Although it continues to prove its importance in political life, the strategic use of nonviolent action is poorly understood. Nonviolence is usually studied as a philosophy or moral code, rather than as a method of political conflict, disruption, and escalation. This is an Uprising corrects this oversight. It argues that if we are always taken by surprise by dramatic outbreaks of revolt, and if we decline to incorporate them into our view of how societies progress, then we pass up the chance to fully grasp a critical phenomenon—and to harness its power to create lasting change.
I can't read every book I want to read, but (having discovered that Amy Suskind's first 52 weekly lists have been published (in March 2018), I rushed to put it on reserve at my library.  There are two in the system, and one is checked out.  I'm first in line for the other copy, which happens to be my own library branch.  Since it's labeled NEW, I'll be the first person to read that copy.  In the meantime, I'll start reading her weekly lists.
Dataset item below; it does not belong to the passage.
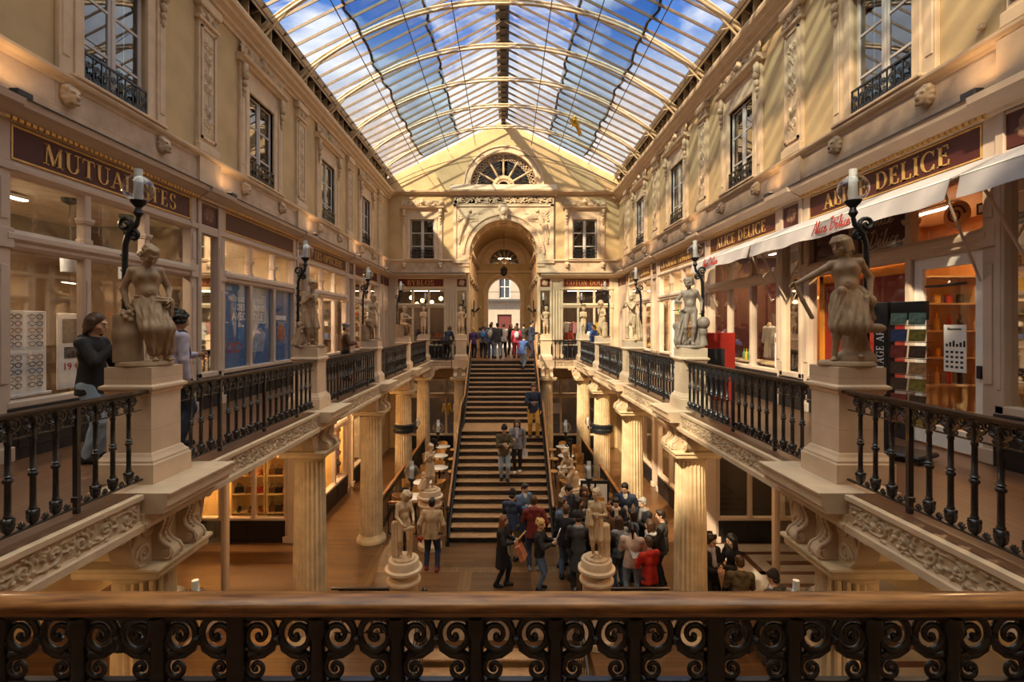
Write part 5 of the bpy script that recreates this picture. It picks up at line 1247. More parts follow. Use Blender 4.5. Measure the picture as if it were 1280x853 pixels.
def stock(kind, fn, colours, loc0, dirv, n, label, cat, group, rz=0, jit=.0):
    ms = {}
    for i in range(n):
        c = colours[i % len(colours)]
        if c not in ms: ms[c] = fn(gm(c))
        o = put(kind, ms[c], None, None, (loc0[0] + dirv[0] * i, loc0[1] + dirv[1] * i, loc0[2]), rz + (rnd.uniform(-.3, .3)))
        tag(o, label % {'c': c, 'n': ['first', 'second', 'third', 'fourth', 'fifth', 'sixth', 'seventh', 'eighth'][i]}, cat, group)
# yellow shoe shelves, lower left
zs = shelf((-7.62, 14.75, ZL + .05), 0, 1.0, 2.9, 6, 'lit yellow shelves of shoes and bags in the lower left shop', .35, W_YEL)
def shoe_m(m): return SHOE_MB.mesh('shoe', m, 180)
for r_, z in enumerate(zs[1:5]):
    nm = ['bottom', 'second', 'third', 'top'][r_]
    stock('shoe' if r_ % 2 == 0 else 'handbag', shoe_m if r_ % 2 == 0 else bag_m, ['black', 'brown', 'red'], (-7.95, 14.9, z), (.32, 0), 3, '%(c)s ' + ('shoe' if r_ % 2 == 0 else 'handbag') + ', %(n)s along the ' + nm + ' lit yellow shelf', 'shoe' if r_ % 2 == 0 else 'handbag', 'goods on the yellow shelves', .5)
zs = shelf((-6.72, 14.75, ZL + .05), 0, .7, 2.9, 6, 'narrow lit shelves between the shoe shelves and the hall', .35, W_YEL)
for r_, z in enumerate(zs[1:4]): stock('handbag', bag_m, ['brown', 'black', 'orange'], (-6.95, 14.9, z), (.22, 0), 3, '%(c)s handbag, %(n)s on the narrow lit shelf, ' + ['low', 'middle', 'high'][r_] + ' row', 'handbag', 'handbags on the narrow shelves', .1)
# red hat panel, lower left
t = thing('advertising_board', 'tall red display panel behind glass on the lower left', 'display panel', (-6.18, 18.35, ZL + .72), R(90)); put('board', MB().box(-.3, .3, 0, .04, 0, 2.0, .006), M_REDB, t); put('ledge', MB().box(-.3, .3, -.08, 0, 0, .05), M_WHITE, t)
for i, c in enumerate(['orange', 'brown', 'purple', 'black']):
    me = hat_mb().mesh('hat', gm(c), 50); o = put('hat', me, None, None, (-6.16, 18.35, ZL + 2.45 - .42 * i)); o.rotation_euler = (0, R(90), 0); tag(o, '%s hat hung on the red panel, %s from the top' % (c, ['first', 'second', 'third', 'fourth'][i]), 'hat', 'hats on the red panel')
zs = shelf((-6.7, 16.85, ZL + .1), R(90), 2.2, 2.4, 5, 'lit shelves inside the lower left shop beside the red panel', .3, W_YEL)
for r_, z in enumerate(zs[1:4]): stock('gift_box', box_m, ['red', 'yellow', 'white', 'brown'], (-6.85, 16.1, z), (0, .4), 4, '%(c)s box, %(n)s on the ' + ['low', 'middle', 'high'][r_] + ' shelf left of the red panel', 'box', 'boxes left of the red panel', PI / 2)
# optician shelves and yellow poster (goods stand against the partition that faces the camera)
def end_shelves(sg, i, nm, kinds, colours, mat, rows=6):
    y = BC[i] + 1.80; x0 = sg * 7.12
    zs = shelf((x0, y, .12), 0, 1.7, 2.5, rows, 'shelves of goods on the far partition inside ' + nm, .3, mat)
    for r_, z in enumerate(zs[:rows - 1]):
        kd, fn = kinds[r_ % len(kinds)]; k = r_ % len(colours); cs_ = colours[k:] + colours[:k]
        stock(kd, fn, cs_, (x0 - .68, y + .15, z), (.27, 0), 6, '%(c)s ' + kd.replace('_', ' ') + ', %(n)s from left on the ' + ['lowest', 'second', 'third', 'fourth', 'upper'][r_] + ' shelf in ' + nm, kd.replace('_', ' '), 'goods in ' + nm)
end_shelves(-1, 2, 'the blue poster shop', [('gift_box', box_m)], ['white', 'brown', 'black', 'blue'], W_BROWN)
end_shelves(-1, 3, 'the yellow poster shop', [('spectacle_case', box_m)], ['black', 'brown', 'blue', 'white'], W_BROWN)
end_shelves(-1, 4, 'the last left shop', [('gift_box', box_m), ('jar', jar_m)], ['orange', 'white', 'brown', 'red'], M_SHELF)
end_shelves(1, 3, 'the third right shop', [('gift_box', box_m), ('bottle', bottle_m), ('jar', jar_m)], ['green', 'white', 'blue', 'red', 'yellow'], M_SHELF)
end_shelves(1, 4, 'the last right shop', [('bottle', bottle_m), ('gift_box', box_m), ('jar', jar_m)], ['red', 'green', 'white', 'yellow', 'blue'], M_SHELF)
t = thing('hanging_poster', 'yellow poster hanging in an upper window light behind the second left statue', 'poster', pt(-1, BC[3], .55, -.5, 2.75), R(90)); put('sheet', MB().box(-.26, .26, 0, .01, 0, .7), M_WHITE, t); put('picture', MB().box(-.18, .18, -.004, 0, .12, .6), pm('yellow_print', (.8, .5, .03), .5, var=.2), t)
# right near shop: boards, door notice, shelves, script
yb = BC[1]
t = thing('advertising_board', 'red display board in an orange frame behind the near right statue', 'display panel', pt(1, yb, -.62, -.15, .05), side(1)); put('board', MB().box(-1.0, .95, 0, .04, .0, 2.4), M_REDB, t); fr_ = MB().box(-1.1, -.98, -.03, .04, 0, 2.55, .006).box(-1.1, 1.15, -.03, .04, 2.4, 2.55, .006).box(.95, 1.15, -.03, .04, 0, 2.55, .006); put('frame', fr_, M_ORB, t, label='orange frame')
t = thing('shop_sign', 'dark red fascia with pale handwriting above the near right shop window', 'sign', pt(1, yb, -.6, -.02, 2.84), side(1)); put('board', MB().box(-1.15, 1.15, 0, .02, 0, .7), W_DRED, t)
a_, _ = script_text('Alice', .26, 0, .03); c_, _ = script_text("De'lice", .26, 0, .03); put('lettering', MB().merge(a_, (.55, -.004, .4)).merge(c_, (.6, -.004, .07)).tube([(.3, -.004, .03), (.7, -.004, .06), (1.0, -.004, .09)], .008, 5).ball((1.05, -.004, .095), (.07, .01, .03), 8), M_PALETXT, t)
t = thing('door_notice', 'white printed notice taped to the glazed shop door on the right', 'notice', pt(1, yb, 1.27, .01, 1.05), side(1)); put('sheet', MB().box(-.16, .16, -.006, 0, 0, .62), M_WHITE, t)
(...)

Now I feel better!  As I commented on Joy's Facebook post:
Thank you, Joy. I needed this right now, as I'm beginning to lose hope. I'll also work on that despair today, in part by blogging about it, using what you've shared here. I want to be among those toppling our dictator, so I've added Amy Siskind's Weekly List to my reading (I have a lot to read over the 84 weeks she's posted to date). My library has a new copy of her book of the first 52 Weekly Lists, so I put it on reserve. Just seeing something positive I can do today to get me out of this funk has already made me feel better.
Today, I will wear my RESIST tee-shirt.
And maybe tomorrow, as well.

1 comment:

  1. I definitely feel an undercurrent of disappointment, helplessness, anger, and sadness these days. The horrible changes are happening so quickly and seemingly without anyone with power doing anything about it. How did our country become a place of lies and hatred.